Это пишет тот же Садовников. Он лишь передаёт общее ощущение, подтверждаемое и другими слушателями: «Не я одна – весь зал был взволнован. Я помню, как нервно вздрагивал и вздыхал сидевший подле меня незнакомый мне молодой человек, как он краснел и бледнел, судорожно встряхивая головой и сжимая пальцы, как бы с трудом удерживая их от невольных рукоплесканий».
Рукоплескания всё же загремели – ещё до конца чтения. Они «как будто разбудили Достоевского. Он вздрогнул и с минуту неподвижно оставался на месте, не отрывая глаз от рукописи. Но рукоплескания становились всё громче, всё продолжительнее. Тогда он поднялся… и, сделав общий поклон, опять стал читать»[178].
«Такого чтения я не слышал никогда, ни прежде, ни потом, – говорит ещё один очевидец. – Это было не чтение, не актёрская игра, а сама жизнь, – больной эпилептический бред»[179]. (Кажется, в первый и последний раз та самая формула («эпилептический бред»), которую без зазрения совести прилагали к автору «Карамазовых» желавшие обругать его критики, употреблена в качестве комплимента.)
Теперь А. П. Философова уже не жалела, что он не исполнил её просьбы. «Боже, как у меня билось сердце… Я думаю, и все замерли… Мы все рыдали, все были преисполнены каким-то нравственным восторгом. Всю ночь я не могла заснуть и, когда на другой день пришёл Фёдор Михайлович, так и бросилась к нему на шею и горько заплакала.
– Хорошо было? – спрашивает он растроганным голосом. – И мне было хорошо, – добавил он»[180].
Это была победа. Новый роман, только начатый, ещё «дымящийся», получал первое признание.
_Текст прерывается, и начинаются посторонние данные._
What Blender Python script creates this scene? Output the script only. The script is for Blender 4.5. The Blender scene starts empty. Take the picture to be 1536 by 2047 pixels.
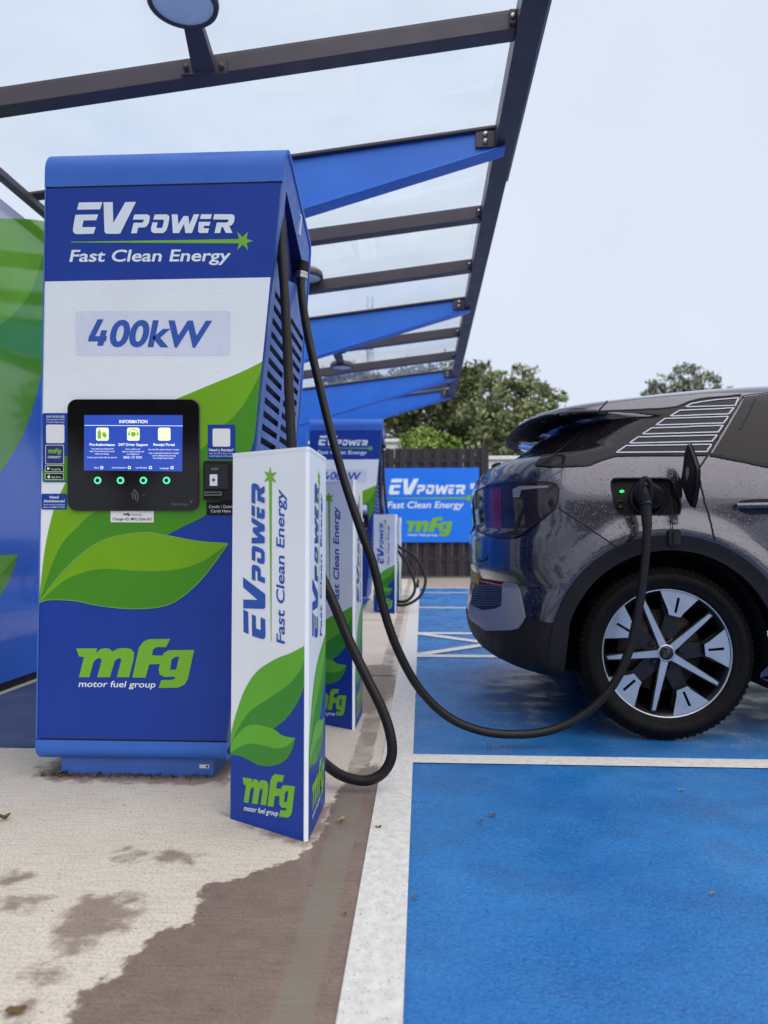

«Когда он кончил, – пишет К. П. Ободовский, – все были ошеломлены. С полминуты длилось молчание, и затем гром аплодисментов, не смолкавший 1/4 часа, потряс залу»[181].
Его вызывали пять раз.
Чему радовался Страхов?
В чём же причины этого небывалого успеха? В личности ли самого чтеца, которая, конечно, оказывала колоссальное воздействие на аудиторию, в художественных ли достоинствах произносимого вслух текста или ещё в чём-то неназванном, но смутно сознаваемом? Разумеется, эстетический эффект был сам по себе достаточно впечатляющ. Но, видимо, не только он решал дело. В конце концов, у Достоевского были и другие романы – со страницами не менее сильными, и он читал их с эстрады, но никогда прежде не добивался ничего подобного.